• **Task details**
Return, unaltered, every line from the beginning of the material below up to and including the one with "FPX = 560.0".

____

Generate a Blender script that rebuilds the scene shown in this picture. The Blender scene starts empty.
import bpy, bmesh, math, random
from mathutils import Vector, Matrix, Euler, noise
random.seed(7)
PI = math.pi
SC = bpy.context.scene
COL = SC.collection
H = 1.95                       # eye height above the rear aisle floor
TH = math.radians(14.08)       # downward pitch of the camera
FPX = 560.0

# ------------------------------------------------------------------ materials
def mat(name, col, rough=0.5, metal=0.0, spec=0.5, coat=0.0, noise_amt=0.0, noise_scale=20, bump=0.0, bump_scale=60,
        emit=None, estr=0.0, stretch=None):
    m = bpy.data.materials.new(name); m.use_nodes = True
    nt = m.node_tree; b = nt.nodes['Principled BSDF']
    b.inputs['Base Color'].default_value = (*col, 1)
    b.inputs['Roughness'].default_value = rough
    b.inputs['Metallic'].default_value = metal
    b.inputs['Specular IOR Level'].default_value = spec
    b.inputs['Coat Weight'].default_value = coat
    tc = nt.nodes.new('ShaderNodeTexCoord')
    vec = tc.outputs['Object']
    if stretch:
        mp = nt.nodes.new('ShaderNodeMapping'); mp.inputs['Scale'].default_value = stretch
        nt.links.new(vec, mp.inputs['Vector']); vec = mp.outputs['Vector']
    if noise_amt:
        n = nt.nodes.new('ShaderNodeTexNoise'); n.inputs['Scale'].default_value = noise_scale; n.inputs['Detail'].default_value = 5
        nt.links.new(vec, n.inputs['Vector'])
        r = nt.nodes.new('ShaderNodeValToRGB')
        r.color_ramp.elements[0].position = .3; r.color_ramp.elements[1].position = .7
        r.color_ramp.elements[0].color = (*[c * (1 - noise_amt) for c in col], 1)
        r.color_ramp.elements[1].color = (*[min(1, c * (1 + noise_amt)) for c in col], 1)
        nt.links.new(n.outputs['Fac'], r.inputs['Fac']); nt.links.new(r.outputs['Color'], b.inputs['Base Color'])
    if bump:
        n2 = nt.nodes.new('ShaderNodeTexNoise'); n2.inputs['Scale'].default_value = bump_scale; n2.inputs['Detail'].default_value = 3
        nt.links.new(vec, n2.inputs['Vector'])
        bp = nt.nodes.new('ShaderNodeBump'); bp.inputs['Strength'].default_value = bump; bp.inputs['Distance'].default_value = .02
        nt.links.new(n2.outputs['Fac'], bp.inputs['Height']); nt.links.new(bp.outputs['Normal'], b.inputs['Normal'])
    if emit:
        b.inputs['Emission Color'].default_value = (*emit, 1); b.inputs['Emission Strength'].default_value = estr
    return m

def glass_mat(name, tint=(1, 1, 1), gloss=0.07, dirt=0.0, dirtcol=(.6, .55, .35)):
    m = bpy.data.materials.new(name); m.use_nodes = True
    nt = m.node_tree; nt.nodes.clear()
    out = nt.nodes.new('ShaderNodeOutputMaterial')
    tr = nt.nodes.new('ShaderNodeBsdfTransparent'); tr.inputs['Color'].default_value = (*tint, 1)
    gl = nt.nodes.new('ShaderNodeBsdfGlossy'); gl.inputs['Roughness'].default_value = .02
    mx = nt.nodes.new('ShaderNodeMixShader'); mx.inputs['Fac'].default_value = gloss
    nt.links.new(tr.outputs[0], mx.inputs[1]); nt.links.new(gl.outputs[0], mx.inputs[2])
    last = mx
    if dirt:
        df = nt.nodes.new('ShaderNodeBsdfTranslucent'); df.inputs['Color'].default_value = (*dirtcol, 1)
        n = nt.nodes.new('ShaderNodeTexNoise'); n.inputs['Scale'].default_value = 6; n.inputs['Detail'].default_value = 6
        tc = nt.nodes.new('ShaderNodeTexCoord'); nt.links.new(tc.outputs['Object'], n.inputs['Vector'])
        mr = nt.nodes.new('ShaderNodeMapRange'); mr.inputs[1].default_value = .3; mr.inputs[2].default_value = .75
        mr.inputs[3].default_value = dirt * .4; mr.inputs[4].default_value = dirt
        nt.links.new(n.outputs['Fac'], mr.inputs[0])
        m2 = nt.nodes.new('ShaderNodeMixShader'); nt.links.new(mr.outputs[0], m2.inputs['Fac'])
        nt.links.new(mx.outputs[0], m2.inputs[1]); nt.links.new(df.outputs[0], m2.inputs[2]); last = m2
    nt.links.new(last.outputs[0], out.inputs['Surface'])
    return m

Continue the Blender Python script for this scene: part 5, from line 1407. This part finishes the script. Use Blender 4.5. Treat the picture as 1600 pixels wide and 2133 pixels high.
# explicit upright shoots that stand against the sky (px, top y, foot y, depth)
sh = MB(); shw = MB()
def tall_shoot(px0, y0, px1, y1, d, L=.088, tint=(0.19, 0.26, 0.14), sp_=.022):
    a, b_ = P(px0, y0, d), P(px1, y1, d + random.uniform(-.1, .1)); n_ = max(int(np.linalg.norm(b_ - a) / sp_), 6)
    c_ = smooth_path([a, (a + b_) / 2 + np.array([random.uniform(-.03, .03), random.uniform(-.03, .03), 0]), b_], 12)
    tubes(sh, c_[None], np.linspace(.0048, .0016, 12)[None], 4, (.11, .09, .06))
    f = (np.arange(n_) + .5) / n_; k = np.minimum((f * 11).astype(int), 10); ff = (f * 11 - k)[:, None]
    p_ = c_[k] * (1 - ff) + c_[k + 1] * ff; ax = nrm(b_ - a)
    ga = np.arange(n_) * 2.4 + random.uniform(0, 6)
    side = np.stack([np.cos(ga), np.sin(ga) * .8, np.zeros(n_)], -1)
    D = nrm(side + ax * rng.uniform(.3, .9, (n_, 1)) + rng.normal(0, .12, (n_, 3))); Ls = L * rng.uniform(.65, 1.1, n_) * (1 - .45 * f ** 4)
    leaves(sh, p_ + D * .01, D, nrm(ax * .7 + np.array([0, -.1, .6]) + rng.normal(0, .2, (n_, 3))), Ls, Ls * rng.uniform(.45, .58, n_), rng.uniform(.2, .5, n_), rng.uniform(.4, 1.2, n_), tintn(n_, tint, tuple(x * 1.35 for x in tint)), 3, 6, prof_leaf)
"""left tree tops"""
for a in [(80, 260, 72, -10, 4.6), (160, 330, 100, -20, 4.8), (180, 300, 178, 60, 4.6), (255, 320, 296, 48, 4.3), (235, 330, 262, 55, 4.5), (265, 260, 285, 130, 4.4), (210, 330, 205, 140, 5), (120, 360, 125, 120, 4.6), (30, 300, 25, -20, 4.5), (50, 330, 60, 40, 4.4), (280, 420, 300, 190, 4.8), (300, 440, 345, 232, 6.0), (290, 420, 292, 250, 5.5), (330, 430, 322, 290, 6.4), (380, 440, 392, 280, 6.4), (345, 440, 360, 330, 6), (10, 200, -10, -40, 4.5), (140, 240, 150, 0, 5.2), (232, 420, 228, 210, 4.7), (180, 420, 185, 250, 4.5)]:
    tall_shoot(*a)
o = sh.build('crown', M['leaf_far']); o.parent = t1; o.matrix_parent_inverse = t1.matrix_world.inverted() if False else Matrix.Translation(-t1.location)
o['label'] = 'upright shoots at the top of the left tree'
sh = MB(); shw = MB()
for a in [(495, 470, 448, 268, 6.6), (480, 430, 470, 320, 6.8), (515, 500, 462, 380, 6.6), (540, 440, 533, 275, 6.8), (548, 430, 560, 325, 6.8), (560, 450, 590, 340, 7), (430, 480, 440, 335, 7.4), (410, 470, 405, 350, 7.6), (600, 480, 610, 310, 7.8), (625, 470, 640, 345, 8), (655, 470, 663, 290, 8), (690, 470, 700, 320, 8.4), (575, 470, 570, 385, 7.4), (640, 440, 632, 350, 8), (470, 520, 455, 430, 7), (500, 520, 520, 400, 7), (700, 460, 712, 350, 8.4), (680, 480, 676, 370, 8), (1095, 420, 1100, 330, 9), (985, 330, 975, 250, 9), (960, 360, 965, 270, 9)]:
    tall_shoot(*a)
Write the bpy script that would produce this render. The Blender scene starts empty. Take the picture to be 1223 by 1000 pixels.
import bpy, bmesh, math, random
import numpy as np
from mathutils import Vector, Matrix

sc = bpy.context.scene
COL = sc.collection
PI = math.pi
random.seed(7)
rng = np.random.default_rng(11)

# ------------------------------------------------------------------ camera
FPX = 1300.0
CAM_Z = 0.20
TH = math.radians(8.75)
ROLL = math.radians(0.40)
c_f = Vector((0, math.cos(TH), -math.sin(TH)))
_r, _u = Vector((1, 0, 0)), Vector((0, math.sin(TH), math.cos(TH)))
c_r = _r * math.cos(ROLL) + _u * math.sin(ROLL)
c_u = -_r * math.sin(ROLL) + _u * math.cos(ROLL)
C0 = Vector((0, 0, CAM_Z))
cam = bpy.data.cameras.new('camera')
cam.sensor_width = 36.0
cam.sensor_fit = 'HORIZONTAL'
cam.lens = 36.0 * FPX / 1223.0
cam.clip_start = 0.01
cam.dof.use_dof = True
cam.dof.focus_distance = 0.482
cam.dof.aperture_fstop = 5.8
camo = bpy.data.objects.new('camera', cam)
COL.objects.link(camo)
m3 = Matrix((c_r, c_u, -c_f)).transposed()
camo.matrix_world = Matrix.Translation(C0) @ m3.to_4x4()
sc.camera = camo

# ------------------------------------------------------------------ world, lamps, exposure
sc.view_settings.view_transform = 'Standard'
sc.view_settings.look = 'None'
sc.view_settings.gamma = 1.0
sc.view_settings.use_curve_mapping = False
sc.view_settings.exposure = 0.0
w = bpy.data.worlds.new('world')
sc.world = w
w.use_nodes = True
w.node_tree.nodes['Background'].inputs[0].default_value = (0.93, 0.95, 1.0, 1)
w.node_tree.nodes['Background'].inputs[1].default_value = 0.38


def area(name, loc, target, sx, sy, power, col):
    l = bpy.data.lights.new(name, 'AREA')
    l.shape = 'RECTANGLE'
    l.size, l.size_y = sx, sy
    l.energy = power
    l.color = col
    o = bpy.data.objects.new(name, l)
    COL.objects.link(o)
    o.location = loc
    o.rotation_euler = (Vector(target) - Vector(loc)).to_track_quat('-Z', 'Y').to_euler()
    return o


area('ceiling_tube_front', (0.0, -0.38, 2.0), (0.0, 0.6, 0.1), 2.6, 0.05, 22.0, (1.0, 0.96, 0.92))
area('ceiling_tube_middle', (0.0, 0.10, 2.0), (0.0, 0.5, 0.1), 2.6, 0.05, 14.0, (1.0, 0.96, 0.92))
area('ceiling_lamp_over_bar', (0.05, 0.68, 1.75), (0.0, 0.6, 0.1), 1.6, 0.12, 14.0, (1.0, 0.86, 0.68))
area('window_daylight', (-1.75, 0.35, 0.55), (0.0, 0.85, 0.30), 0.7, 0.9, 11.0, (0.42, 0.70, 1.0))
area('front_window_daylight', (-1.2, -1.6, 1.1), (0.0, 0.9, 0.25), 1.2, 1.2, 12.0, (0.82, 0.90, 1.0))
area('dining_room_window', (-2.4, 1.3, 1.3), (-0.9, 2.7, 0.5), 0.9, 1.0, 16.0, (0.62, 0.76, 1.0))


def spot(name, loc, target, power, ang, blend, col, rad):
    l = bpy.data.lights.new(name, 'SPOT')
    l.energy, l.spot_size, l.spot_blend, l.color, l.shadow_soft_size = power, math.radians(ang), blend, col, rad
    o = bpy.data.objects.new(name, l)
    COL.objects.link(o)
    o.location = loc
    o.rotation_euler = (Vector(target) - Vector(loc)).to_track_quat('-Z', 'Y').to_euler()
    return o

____

• **Response for this exercise**
Generate a Blender script that rebuilds the scene shown in this picture. The Blender scene starts empty.
import bpy, bmesh, math, random
from mathutils import Vector, Matrix, Euler, noise
random.seed(7)
PI = math.pi
SC = bpy.context.scene
COL = SC.collection
H = 1.95                       # eye height above the rear aisle floor
TH = math.radians(14.08)       # downward pitch of the camera
FPX = 560.0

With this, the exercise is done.